Does Transport Secretary revelation scupper plans for Lower Thames Crossing?


Lower Thames Crossing... where do we go now?

Campaigners against the building of the Lower Thames Crossing between Kent an Essex have been encouraged by the news that the Secretary of State for Transport ignored the advice of his own officers in refusing to review the government’s road policy.   
The Guardian’s front-page story revealed how Grant Shapps had dismissed the advice from civil servants that the policy should have been reviewed on environmental grounds.
The newspaper says: “It has been a legal requirement to take into account the environmental impact of such [road] projects since 2014. Shapps appears to have pressed ahead despite the advice of civil servants in his own department.”
It suggests that the £27 billion expansion of England’s road network – described by Chancellor Rishi Sunak a year ago as the country’s “largest ever” roadbuilding programme – “has been thrown into doubt” by the revelation.
It came as Transport Action Network sought a judicial review of the strategy to develop such road projects as the Lower Thames Crossing, the Stonehenge tunnel and the A46 Newark bypass.
The Guardian says evidence that Mr Shapps had overridden Whitehall advice was disclosed only “at the 11th hour to the claimants” in the High Court case. That advice was to review the 2014 National Policy Statement on national networks.
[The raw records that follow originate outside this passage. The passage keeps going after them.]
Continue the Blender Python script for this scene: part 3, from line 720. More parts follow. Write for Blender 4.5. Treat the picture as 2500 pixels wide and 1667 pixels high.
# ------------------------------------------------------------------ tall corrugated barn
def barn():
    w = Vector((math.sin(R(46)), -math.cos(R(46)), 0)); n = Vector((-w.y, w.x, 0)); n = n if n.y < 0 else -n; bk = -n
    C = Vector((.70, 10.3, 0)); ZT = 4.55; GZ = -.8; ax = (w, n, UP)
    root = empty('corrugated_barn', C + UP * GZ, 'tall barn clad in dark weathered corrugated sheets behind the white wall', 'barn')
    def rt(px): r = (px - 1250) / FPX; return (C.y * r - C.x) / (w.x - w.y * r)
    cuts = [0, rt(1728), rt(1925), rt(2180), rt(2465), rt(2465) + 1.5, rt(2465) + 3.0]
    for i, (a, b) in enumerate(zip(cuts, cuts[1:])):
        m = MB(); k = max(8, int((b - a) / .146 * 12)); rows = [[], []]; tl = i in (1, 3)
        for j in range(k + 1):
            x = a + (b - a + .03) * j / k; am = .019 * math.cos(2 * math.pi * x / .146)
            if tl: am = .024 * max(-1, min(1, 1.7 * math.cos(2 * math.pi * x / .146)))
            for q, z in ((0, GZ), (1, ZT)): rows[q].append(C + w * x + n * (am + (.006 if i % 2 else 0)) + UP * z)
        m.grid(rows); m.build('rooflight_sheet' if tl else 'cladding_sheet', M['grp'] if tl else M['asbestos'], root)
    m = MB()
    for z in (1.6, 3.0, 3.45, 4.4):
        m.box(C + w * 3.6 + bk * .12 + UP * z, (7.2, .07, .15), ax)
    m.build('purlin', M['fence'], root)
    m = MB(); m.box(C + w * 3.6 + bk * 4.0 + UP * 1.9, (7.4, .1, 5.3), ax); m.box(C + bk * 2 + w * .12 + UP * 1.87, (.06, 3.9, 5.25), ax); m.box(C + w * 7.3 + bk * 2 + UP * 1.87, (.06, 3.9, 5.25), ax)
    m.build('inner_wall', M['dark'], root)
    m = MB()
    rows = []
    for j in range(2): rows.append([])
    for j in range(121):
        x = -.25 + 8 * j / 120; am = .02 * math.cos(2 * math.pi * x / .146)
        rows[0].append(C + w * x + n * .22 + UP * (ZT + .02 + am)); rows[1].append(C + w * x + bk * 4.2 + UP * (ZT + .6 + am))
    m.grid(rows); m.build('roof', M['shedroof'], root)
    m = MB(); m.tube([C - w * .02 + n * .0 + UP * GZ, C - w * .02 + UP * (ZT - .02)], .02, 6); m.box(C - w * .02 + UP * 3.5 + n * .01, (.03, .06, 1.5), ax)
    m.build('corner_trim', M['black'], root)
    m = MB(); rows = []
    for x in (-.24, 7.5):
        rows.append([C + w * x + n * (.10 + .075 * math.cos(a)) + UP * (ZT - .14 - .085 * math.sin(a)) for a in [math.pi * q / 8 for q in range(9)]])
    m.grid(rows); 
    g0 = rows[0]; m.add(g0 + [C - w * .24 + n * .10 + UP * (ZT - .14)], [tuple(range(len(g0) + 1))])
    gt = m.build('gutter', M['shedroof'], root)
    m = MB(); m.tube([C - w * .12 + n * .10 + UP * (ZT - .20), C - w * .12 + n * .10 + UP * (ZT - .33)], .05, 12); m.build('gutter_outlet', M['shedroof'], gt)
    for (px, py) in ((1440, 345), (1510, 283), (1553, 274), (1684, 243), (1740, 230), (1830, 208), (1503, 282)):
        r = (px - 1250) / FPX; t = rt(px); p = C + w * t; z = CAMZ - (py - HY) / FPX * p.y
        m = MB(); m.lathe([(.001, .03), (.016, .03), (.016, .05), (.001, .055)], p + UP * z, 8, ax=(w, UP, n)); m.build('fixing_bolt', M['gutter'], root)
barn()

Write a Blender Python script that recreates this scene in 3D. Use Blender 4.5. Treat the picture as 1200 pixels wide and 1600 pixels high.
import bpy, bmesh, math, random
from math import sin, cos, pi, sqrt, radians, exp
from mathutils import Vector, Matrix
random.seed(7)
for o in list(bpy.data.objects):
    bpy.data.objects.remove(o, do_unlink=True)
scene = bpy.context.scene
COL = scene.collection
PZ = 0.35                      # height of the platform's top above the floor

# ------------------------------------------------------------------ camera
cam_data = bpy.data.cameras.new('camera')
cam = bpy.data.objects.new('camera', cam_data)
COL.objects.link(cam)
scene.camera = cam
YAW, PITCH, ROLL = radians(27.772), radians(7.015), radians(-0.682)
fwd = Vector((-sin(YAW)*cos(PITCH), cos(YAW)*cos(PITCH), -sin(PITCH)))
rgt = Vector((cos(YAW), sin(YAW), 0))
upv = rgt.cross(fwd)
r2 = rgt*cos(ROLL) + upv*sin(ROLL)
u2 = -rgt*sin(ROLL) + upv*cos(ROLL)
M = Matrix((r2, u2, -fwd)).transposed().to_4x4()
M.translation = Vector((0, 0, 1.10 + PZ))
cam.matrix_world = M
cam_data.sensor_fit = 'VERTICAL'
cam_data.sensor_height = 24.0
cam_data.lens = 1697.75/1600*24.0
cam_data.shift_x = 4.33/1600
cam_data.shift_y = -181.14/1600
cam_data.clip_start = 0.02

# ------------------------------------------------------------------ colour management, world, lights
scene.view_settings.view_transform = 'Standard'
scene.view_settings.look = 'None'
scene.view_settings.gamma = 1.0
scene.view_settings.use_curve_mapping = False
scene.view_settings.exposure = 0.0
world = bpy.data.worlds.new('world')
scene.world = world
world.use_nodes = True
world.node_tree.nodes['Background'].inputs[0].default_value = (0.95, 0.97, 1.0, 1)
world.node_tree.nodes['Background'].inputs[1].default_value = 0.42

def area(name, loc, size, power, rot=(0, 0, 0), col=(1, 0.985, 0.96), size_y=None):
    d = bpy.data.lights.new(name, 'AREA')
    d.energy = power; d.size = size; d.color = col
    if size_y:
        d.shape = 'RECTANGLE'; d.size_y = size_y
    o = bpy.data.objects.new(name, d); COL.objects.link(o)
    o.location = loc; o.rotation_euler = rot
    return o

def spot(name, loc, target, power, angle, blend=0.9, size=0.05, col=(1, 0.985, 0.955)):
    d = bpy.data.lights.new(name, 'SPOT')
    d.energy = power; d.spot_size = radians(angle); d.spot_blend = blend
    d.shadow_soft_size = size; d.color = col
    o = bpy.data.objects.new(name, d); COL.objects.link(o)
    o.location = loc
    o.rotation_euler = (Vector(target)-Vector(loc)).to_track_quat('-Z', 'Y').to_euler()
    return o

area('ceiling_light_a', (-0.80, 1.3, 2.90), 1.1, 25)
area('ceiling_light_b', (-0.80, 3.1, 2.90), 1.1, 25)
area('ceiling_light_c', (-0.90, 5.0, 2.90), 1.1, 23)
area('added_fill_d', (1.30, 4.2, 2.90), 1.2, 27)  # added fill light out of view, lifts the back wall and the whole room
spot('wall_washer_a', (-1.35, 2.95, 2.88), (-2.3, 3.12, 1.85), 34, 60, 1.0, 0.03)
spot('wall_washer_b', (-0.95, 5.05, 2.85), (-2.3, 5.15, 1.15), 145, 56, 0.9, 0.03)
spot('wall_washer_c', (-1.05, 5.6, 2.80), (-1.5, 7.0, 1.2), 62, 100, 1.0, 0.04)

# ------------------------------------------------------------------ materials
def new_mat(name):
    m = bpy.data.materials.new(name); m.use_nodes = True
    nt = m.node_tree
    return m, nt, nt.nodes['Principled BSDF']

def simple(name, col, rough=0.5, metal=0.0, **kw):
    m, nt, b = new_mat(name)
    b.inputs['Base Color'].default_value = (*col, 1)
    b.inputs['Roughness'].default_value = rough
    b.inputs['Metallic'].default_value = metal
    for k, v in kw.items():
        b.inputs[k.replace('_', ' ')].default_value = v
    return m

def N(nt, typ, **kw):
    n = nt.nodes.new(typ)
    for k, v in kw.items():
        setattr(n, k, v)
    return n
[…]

The TAN claim centres on the decision not to review all or part of the NPS and has now been amended to introduce Shapps’s decision to dismiss the civil servants’ advice; this runs alongside the original grounds that the roadbuilding policy was not compatible with commitments to the environment and air quality.
David Wolfe QC states in his submission: “On the day before the limitation period for issuing this challenge was due to expire, the defendant [Mr Shapps] provided the claimant [Transport Action Network] with the advice of his officials, which was that it was appropriate to review the NPS.”
He adds: “The claimants have been presented, on the one hand, with official reasoning in support of a review, and on the other, with a decision by the defendant not to review the NPS, with no explanation of why, or on the basis of what information or considerations, he chose to depart from his officials’ advice.”
Government lawyers, however, claim Mr Shapps has no duty to give reasons for his decision and that the claim is baseless.
Chris Todd, Transport Action Network director, said: “The largest-ever roads programme and world-leading emissions cuts were always the strangest of bedfellows.
“Far from ‘building back better’, the government’s £27bn roads plan would pollute communities, tear through treasured green spaces and turn up the heat on the planet, while making congestion worse. Our legal challenge seeks to end this nightmare and prioritise what’s important to people.”